Numerosi sono gli esempi di designer che hanno operato in questa direzione. La collezione Cruise 2020 presentata dalla casa di alta moda francese di Christian Dior a Marrakesh nell'aprile 2019, è un riflesso della crescente consapevolezza nei circoli della moda dell'importanza di rispettare le diverse culture del mondo, ma dimostra anche come la complessità che circonda il tema fa sì che il cambiamento avvenga molto gradualmente. La collezione ha onorato la creatività e l'abilità dei creatori africani di tessuti con stampa a cera realizzati da Uniwax, un'azienda con sede ad Abidjan, in Costa d'Avorio, uno dei pochi produttori di tessuti che utilizza ancora metodi tradizionali. La storia del tessuto wax è di per sé un viaggio tra i popoli: mentre è oggi associato ed è emblematico dell'Africa, le sue origini si trovano nel batik indonesiano portato in Africa molti secoli fa dai mercanti olandesi. La designer Dior Maria Grazia Chiuri ha dichiarato alla stampa che la collezione 'proponeva un dialogo tra il guardaroba Dior e la moda africana' ed era il suo modo di sostenere attivamente la moda africana e la tradizione del tessuto wax, minacciata dalle copie economiche prodotte digitalmente.  

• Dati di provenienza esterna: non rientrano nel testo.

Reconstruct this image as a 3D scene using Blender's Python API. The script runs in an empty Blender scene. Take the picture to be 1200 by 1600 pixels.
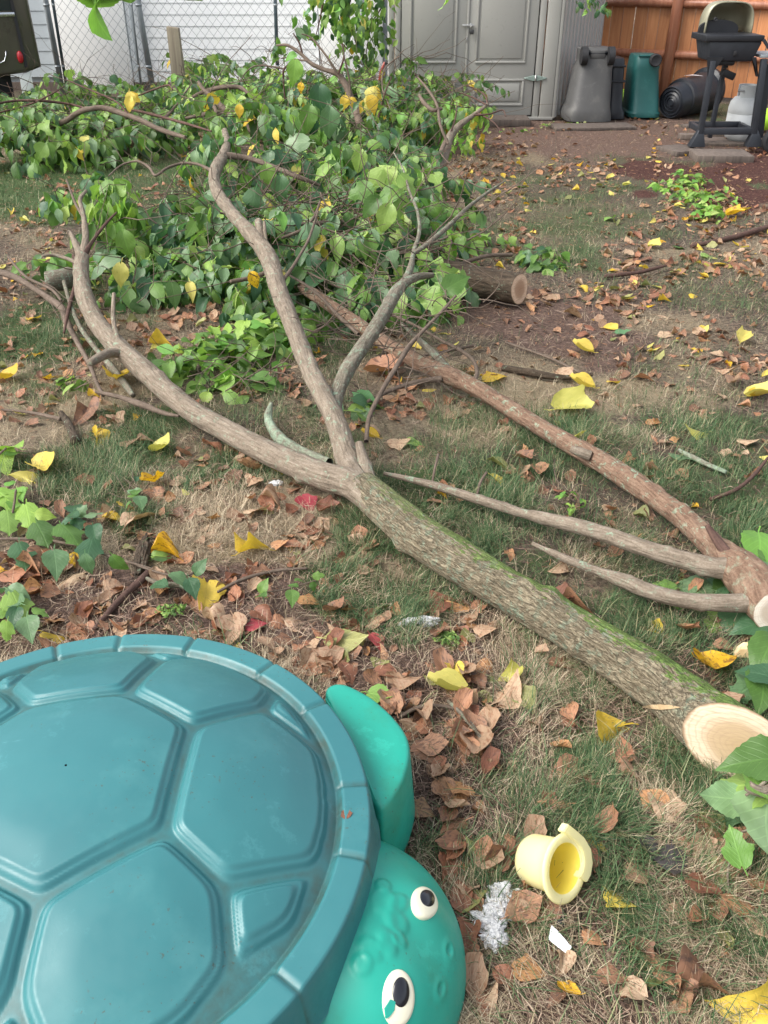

Va detto che non tutte le forme di prestito culturale sono indesiderabili. Nelle società multiculturali è importante salvaguardare il principio della libertà di espressione e non ostacolare scambi e interazioni culturali innocui. Pertanto, frenare l'appropriazione culturale nella moda non equivale a una restrizione totale e senza sfumature su tutti gli usi delle espressioni culturali tradizionali. Una diversità di influenze culturali è ciò che fa evolvere e prosperare la moda, e un'interpretazione rispettosa delle culture del mondo può consentire a tutte le culture di arricchirsi reciprocamente e di portare vantaggi genuini alla società.